• [Your instructions]: Copy every line of the listing exactly.
═══ Input rows ═══
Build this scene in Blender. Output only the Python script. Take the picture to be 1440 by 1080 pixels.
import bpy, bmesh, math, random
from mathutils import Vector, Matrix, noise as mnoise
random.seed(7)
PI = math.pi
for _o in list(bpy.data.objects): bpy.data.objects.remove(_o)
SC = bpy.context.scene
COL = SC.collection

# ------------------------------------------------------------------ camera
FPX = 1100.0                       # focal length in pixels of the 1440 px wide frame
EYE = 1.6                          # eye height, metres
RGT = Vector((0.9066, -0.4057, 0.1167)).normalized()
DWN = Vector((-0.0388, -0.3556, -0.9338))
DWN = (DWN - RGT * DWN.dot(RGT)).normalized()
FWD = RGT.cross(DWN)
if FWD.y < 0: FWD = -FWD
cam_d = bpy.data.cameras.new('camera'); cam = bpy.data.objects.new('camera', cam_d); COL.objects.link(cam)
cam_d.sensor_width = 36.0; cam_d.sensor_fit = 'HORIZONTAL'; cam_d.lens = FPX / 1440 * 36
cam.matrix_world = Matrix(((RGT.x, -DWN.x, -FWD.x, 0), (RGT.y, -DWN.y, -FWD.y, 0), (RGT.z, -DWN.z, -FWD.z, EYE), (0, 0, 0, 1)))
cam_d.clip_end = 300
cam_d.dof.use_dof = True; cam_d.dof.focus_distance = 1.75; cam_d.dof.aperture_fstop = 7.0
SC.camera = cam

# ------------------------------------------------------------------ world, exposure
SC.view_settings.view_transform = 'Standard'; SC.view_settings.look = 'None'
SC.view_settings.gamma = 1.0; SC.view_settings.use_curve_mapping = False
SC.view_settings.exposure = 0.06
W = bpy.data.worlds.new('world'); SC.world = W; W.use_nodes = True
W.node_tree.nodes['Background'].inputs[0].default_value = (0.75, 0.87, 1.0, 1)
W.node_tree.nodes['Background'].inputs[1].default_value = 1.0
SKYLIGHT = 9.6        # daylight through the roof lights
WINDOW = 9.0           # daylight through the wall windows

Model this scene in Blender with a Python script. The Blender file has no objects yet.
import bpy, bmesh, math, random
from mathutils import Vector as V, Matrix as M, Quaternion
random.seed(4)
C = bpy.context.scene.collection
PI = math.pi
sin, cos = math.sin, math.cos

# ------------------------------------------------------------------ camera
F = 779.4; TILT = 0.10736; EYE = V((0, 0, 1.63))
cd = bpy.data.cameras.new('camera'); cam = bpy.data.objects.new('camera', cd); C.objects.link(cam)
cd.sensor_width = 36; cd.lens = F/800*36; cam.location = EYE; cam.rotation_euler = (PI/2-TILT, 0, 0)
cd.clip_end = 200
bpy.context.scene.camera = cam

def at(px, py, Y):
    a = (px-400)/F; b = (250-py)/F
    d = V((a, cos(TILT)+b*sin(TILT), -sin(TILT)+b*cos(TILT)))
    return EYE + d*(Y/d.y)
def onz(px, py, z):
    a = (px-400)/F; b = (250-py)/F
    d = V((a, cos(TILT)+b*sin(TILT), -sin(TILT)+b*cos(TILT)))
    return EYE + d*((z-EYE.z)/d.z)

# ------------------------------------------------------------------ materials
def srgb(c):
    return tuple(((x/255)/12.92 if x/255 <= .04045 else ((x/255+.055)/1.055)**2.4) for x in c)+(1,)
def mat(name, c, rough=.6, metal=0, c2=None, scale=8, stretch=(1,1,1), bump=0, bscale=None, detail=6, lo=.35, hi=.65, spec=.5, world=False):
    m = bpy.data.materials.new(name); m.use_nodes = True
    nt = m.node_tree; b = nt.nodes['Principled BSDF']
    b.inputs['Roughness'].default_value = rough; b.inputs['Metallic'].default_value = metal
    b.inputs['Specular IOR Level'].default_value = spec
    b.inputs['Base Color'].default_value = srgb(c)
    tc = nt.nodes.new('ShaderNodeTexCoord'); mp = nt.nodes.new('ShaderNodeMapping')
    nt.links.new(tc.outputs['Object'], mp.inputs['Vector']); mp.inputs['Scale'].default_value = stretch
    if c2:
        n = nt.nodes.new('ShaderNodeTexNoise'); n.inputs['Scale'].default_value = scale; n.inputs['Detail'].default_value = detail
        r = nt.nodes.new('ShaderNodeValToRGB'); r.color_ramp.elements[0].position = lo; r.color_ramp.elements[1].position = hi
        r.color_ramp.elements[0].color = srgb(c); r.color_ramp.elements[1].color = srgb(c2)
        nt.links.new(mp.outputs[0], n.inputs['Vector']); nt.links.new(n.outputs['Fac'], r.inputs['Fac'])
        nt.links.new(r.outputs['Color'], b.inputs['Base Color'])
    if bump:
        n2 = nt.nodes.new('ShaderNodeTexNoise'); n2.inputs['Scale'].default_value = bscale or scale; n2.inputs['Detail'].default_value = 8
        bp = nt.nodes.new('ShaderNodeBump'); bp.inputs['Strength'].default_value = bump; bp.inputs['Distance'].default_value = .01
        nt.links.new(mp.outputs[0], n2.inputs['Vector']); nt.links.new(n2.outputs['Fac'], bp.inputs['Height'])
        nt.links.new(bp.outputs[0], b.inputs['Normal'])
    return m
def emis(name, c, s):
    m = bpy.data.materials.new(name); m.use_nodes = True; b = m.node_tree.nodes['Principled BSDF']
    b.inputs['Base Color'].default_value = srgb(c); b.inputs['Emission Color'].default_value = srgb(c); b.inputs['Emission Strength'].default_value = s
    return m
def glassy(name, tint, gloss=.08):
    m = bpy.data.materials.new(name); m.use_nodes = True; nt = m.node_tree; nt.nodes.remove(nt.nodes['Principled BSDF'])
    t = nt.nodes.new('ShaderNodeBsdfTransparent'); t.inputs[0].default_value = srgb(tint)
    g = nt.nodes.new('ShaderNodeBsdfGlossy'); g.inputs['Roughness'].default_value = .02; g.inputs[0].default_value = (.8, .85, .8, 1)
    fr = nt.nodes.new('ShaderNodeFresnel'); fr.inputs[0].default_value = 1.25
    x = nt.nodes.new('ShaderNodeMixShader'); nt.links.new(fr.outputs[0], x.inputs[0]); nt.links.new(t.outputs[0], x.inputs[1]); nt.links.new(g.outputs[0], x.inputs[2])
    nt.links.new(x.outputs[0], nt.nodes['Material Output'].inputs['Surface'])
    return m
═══
• [Written solution]:
Build this scene in Blender. Output only the Python script. Take the picture to be 1440 by 1080 pixels.
import bpy, bmesh, math, random
from mathutils import Vector, Matrix, noise as mnoise
random.seed(7)
PI = math.pi
for _o in list(bpy.data.objects): bpy.data.objects.remove(_o)
SC = bpy.context.scene
COL = SC.collection

# ------------------------------------------------------------------ camera
FPX = 1100.0                       # focal length in pixels of the 1440 px wide frame
EYE = 1.6                          # eye height, metres
RGT = Vector((0.9066, -0.4057, 0.1167)).normalized()
DWN = Vector((-0.0388, -0.3556, -0.9338))
DWN = (DWN - RGT * DWN.dot(RGT)).normalized()
FWD = RGT.cross(DWN)
if FWD.y < 0: FWD = -FWD
cam_d = bpy.data.cameras.new('camera'); cam = bpy.data.objects.new('camera', cam_d); COL.objects.link(cam)
cam_d.sensor_width = 36.0; cam_d.sensor_fit = 'HORIZONTAL'; cam_d.lens = FPX / 1440 * 36
cam.matrix_world = Matrix(((RGT.x, -DWN.x, -FWD.x, 0), (RGT.y, -DWN.y, -FWD.y, 0), (RGT.z, -DWN.z, -FWD.z, EYE), (0, 0, 0, 1)))
cam_d.clip_end = 300
cam_d.dof.use_dof = True; cam_d.dof.focus_distance = 1.75; cam_d.dof.aperture_fstop = 7.0
SC.camera = cam

# ------------------------------------------------------------------ world, exposure
SC.view_settings.view_transform = 'Standard'; SC.view_settings.look = 'None'
SC.view_settings.gamma = 1.0; SC.view_settings.use_curve_mapping = False
SC.view_settings.exposure = 0.06
W = bpy.data.worlds.new('world'); SC.world = W; W.use_nodes = True
W.node_tree.nodes['Background'].inputs[0].default_value = (0.75, 0.87, 1.0, 1)
W.node_tree.nodes['Background'].inputs[1].default_value = 1.0
SKYLIGHT = 9.6        # daylight through the roof lights
WINDOW = 9.0           # daylight through the wall windows

Model this scene in Blender with a Python script. The Blender file has no objects yet.
import bpy, bmesh, math, random
from mathutils import Vector as V, Matrix as M, Quaternion
random.seed(4)
C = bpy.context.scene.collection
PI = math.pi
sin, cos = math.sin, math.cos

# ------------------------------------------------------------------ camera
F = 779.4; TILT = 0.10736; EYE = V((0, 0, 1.63))
cd = bpy.data.cameras.new('camera'); cam = bpy.data.objects.new('camera', cd); C.objects.link(cam)
cd.sensor_width = 36; cd.lens = F/800*36; cam.location = EYE; cam.rotation_euler = (PI/2-TILT, 0, 0)
cd.clip_end = 200
bpy.context.scene.camera = cam

def at(px, py, Y):
    a = (px-400)/F; b = (250-py)/F
    d = V((a, cos(TILT)+b*sin(TILT), -sin(TILT)+b*cos(TILT)))
    return EYE + d*(Y/d.y)
def onz(px, py, z):
    a = (px-400)/F; b = (250-py)/F
    d = V((a, cos(TILT)+b*sin(TILT), -sin(TILT)+b*cos(TILT)))
    return EYE + d*((z-EYE.z)/d.z)

# ------------------------------------------------------------------ materials
def srgb(c):
    return tuple(((x/255)/12.92 if x/255 <= .04045 else ((x/255+.055)/1.055)**2.4) for x in c)+(1,)
def mat(name, c, rough=.6, metal=0, c2=None, scale=8, stretch=(1,1,1), bump=0, bscale=None, detail=6, lo=.35, hi=.65, spec=.5, world=False):
    m = bpy.data.materials.new(name); m.use_nodes = True
    nt = m.node_tree; b = nt.nodes['Principled BSDF']
    b.inputs['Roughness'].default_value = rough; b.inputs['Metallic'].default_value = metal
    b.inputs['Specular IOR Level'].default_value = spec
    b.inputs['Base Color'].default_value = srgb(c)
    tc = nt.nodes.new('ShaderNodeTexCoord'); mp = nt.nodes.new('ShaderNodeMapping')
    nt.links.new(tc.outputs['Object'], mp.inputs['Vector']); mp.inputs['Scale'].default_value = stretch
    if c2:
        n = nt.nodes.new('ShaderNodeTexNoise'); n.inputs['Scale'].default_value = scale; n.inputs['Detail'].default_value = detail
        r = nt.nodes.new('ShaderNodeValToRGB'); r.color_ramp.elements[0].position = lo; r.color_ramp.elements[1].position = hi
        r.color_ramp.elements[0].color = srgb(c); r.color_ramp.elements[1].color = srgb(c2)
        nt.links.new(mp.outputs[0], n.inputs['Vector']); nt.links.new(n.outputs['Fac'], r.inputs['Fac'])
        nt.links.new(r.outputs['Color'], b.inputs['Base Color'])
    if bump:
        n2 = nt.nodes.new('ShaderNodeTexNoise'); n2.inputs['Scale'].default_value = bscale or scale; n2.inputs['Detail'].default_value = 8
        bp = nt.nodes.new('ShaderNodeBump'); bp.inputs['Strength'].default_value = bump; bp.inputs['Distance'].default_value = .01
        nt.links.new(mp.outputs[0], n2.inputs['Vector']); nt.links.new(n2.outputs['Fac'], bp.inputs['Height'])
        nt.links.new(bp.outputs[0], b.inputs['Normal'])
    return m
def emis(name, c, s):
    m = bpy.data.materials.new(name); m.use_nodes = True; b = m.node_tree.nodes['Principled BSDF']
    b.inputs['Base Color'].default_value = srgb(c); b.inputs['Emission Color'].default_value = srgb(c); b.inputs['Emission Strength'].default_value = s
    return m
def glassy(name, tint, gloss=.08):
    m = bpy.data.materials.new(name); m.use_nodes = True; nt = m.node_tree; nt.nodes.remove(nt.nodes['Principled BSDF'])
    t = nt.nodes.new('ShaderNodeBsdfTransparent'); t.inputs[0].default_value = srgb(tint)
    g = nt.nodes.new('ShaderNodeBsdfGlossy'); g.inputs['Roughness'].default_value = .02; g.inputs[0].default_value = (.8, .85, .8, 1)
    fr = nt.nodes.new('ShaderNodeFresnel'); fr.inputs[0].default_value = 1.25
    x = nt.nodes.new('ShaderNodeMixShader'); nt.links.new(fr.outputs[0], x.inputs[0]); nt.links.new(t.outputs[0], x.inputs[1]); nt.links.new(g.outputs[0], x.inputs[2])
    nt.links.new(x.outputs[0], nt.nodes['Material Output'].inputs['Surface'])
    return m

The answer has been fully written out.